### Provided data ###

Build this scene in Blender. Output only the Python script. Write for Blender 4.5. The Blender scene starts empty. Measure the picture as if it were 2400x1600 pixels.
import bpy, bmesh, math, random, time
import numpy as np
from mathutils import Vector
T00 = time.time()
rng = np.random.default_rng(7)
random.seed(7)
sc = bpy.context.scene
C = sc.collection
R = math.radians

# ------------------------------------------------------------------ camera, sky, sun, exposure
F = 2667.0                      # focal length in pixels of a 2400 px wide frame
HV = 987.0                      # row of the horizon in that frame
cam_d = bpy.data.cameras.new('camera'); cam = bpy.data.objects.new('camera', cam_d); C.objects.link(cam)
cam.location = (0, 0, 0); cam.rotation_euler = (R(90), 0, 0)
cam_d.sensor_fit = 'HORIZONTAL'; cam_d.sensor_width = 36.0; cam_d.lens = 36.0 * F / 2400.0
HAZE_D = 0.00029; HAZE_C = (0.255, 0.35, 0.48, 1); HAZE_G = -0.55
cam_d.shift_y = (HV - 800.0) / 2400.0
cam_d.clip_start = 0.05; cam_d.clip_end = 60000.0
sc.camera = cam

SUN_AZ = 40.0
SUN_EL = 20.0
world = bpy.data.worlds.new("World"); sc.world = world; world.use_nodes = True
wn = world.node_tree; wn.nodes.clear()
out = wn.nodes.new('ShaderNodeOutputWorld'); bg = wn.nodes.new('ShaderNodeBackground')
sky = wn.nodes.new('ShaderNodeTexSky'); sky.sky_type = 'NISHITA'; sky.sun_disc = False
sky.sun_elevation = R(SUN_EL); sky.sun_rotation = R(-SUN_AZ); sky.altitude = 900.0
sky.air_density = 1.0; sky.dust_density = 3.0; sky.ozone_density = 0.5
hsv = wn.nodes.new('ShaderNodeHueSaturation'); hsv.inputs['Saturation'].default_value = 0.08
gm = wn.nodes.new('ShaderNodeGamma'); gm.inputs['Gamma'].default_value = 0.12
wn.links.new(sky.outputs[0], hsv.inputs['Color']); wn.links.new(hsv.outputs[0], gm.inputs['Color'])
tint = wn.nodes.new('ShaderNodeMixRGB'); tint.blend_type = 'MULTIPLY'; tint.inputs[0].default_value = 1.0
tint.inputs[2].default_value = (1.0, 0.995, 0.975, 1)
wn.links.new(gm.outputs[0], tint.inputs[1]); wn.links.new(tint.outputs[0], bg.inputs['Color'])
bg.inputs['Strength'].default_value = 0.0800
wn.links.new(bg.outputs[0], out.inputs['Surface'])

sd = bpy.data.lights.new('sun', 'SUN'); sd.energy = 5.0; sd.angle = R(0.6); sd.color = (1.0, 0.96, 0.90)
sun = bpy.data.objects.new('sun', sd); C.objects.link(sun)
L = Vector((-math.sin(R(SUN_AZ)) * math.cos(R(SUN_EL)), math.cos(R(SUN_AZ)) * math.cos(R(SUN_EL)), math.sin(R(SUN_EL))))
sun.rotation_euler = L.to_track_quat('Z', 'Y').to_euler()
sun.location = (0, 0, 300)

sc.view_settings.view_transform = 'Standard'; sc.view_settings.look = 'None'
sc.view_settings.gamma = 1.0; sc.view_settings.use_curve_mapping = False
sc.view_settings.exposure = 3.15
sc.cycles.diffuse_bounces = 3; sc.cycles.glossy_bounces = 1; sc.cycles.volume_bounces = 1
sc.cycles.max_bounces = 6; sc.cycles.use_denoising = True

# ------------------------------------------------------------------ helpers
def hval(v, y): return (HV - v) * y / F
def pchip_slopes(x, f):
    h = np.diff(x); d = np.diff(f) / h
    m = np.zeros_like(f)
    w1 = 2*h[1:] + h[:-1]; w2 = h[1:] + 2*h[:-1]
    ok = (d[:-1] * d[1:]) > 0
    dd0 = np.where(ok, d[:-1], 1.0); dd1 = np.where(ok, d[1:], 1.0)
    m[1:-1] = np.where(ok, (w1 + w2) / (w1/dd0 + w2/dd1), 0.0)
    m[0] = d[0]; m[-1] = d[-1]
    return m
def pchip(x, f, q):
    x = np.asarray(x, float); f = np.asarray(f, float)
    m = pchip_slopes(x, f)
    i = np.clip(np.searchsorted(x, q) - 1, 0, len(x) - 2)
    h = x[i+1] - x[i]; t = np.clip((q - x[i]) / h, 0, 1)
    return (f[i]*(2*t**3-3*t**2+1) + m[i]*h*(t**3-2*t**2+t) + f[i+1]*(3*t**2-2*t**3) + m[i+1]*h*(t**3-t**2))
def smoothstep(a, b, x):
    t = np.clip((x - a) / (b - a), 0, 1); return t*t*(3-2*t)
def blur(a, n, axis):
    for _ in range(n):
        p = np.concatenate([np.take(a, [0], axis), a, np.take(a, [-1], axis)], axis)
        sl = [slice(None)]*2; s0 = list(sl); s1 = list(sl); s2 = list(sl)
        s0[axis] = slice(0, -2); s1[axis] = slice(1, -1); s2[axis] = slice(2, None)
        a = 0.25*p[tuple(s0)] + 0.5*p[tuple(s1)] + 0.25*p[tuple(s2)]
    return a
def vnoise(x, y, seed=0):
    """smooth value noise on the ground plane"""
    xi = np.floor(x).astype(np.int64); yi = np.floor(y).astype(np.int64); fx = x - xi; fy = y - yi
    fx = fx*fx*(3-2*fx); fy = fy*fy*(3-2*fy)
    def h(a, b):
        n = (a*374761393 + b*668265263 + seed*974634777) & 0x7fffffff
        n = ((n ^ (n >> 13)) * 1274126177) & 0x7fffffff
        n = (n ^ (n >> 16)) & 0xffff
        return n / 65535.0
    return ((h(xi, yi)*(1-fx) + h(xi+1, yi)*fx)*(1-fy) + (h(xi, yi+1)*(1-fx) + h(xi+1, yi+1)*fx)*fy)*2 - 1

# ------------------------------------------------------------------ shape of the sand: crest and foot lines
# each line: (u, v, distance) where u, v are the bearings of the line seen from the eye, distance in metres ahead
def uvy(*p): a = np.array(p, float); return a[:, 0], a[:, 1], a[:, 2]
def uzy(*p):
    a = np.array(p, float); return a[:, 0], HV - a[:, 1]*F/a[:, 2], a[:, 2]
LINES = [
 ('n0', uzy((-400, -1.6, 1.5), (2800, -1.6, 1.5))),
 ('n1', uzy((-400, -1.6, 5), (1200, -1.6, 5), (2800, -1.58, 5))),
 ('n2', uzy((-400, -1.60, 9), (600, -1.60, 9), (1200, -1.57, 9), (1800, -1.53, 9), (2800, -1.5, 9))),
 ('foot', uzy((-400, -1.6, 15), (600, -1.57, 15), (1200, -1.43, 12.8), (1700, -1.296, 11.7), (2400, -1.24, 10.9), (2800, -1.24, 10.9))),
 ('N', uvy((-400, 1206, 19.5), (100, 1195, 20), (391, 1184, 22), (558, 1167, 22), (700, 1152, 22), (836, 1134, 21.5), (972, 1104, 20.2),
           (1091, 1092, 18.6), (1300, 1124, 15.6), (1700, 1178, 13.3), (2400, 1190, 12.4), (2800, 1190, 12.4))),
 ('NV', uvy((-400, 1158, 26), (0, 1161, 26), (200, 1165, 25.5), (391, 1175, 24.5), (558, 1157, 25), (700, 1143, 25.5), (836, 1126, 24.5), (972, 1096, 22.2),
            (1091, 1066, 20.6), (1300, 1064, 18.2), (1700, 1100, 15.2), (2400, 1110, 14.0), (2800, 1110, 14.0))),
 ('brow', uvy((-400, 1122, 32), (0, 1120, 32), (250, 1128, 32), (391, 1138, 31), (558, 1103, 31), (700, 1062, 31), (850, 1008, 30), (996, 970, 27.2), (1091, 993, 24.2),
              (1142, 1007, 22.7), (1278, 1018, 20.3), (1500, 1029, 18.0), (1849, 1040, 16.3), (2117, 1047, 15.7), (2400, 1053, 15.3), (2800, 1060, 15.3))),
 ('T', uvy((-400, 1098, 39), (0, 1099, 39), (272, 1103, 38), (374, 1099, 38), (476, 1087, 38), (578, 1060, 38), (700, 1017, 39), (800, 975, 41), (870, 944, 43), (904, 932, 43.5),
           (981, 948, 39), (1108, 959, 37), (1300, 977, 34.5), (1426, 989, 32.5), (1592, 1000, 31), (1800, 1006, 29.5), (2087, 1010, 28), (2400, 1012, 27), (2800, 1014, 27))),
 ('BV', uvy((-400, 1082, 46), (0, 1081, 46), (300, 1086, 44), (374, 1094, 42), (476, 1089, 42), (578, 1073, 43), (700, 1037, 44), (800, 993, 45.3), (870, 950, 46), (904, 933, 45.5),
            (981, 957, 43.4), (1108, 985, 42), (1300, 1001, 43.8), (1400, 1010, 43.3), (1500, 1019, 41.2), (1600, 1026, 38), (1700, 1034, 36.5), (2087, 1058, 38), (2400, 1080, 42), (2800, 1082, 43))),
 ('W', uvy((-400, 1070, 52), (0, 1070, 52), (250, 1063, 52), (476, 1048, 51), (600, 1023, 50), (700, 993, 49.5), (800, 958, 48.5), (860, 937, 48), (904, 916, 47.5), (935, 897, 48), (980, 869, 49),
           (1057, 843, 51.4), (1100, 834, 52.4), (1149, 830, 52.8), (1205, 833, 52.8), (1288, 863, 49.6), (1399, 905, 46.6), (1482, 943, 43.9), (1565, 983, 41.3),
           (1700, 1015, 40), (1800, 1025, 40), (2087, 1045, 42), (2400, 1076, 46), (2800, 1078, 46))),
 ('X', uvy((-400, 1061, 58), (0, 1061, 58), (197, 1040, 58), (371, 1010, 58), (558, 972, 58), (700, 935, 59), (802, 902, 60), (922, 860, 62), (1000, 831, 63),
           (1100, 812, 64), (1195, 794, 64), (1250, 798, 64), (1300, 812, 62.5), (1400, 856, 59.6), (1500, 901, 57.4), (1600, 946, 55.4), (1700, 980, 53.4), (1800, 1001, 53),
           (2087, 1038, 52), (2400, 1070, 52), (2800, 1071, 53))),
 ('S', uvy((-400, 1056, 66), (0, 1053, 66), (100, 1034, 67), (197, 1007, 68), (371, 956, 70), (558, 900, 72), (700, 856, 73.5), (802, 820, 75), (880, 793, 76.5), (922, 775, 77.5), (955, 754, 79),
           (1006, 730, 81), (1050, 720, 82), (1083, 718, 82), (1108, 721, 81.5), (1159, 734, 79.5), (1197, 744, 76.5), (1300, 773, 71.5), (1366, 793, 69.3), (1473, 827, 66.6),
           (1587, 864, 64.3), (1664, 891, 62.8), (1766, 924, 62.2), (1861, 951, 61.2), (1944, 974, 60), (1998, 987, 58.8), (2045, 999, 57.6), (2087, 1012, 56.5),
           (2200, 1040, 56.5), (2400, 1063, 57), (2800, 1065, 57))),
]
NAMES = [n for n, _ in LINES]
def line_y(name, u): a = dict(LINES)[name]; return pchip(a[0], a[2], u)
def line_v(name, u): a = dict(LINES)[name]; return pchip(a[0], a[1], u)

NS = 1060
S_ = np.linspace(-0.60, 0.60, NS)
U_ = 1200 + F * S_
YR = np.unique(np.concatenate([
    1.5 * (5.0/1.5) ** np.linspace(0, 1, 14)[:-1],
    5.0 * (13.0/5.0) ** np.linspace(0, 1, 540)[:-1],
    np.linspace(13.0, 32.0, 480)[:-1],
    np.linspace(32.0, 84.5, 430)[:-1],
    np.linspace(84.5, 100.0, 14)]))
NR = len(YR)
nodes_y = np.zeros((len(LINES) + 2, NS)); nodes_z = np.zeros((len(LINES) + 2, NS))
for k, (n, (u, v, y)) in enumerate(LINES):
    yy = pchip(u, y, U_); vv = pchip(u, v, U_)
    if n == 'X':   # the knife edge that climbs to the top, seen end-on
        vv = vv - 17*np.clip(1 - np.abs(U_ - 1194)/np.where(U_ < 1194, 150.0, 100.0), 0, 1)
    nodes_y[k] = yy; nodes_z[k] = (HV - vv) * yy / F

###

== What the task requires ==
Return only the lines spanning from the first line of the material through the line with "R = math.radians", copied exactly, both ends kept.

== Correct answer ==
Build this scene in Blender. Output only the Python script. Write for Blender 4.5. The Blender scene starts empty. Measure the picture as if it were 2400x1600 pixels.
import bpy, bmesh, math, random, time
import numpy as np
from mathutils import Vector
T00 = time.time()
rng = np.random.default_rng(7)
random.seed(7)
sc = bpy.context.scene
C = sc.collection
R = math.radians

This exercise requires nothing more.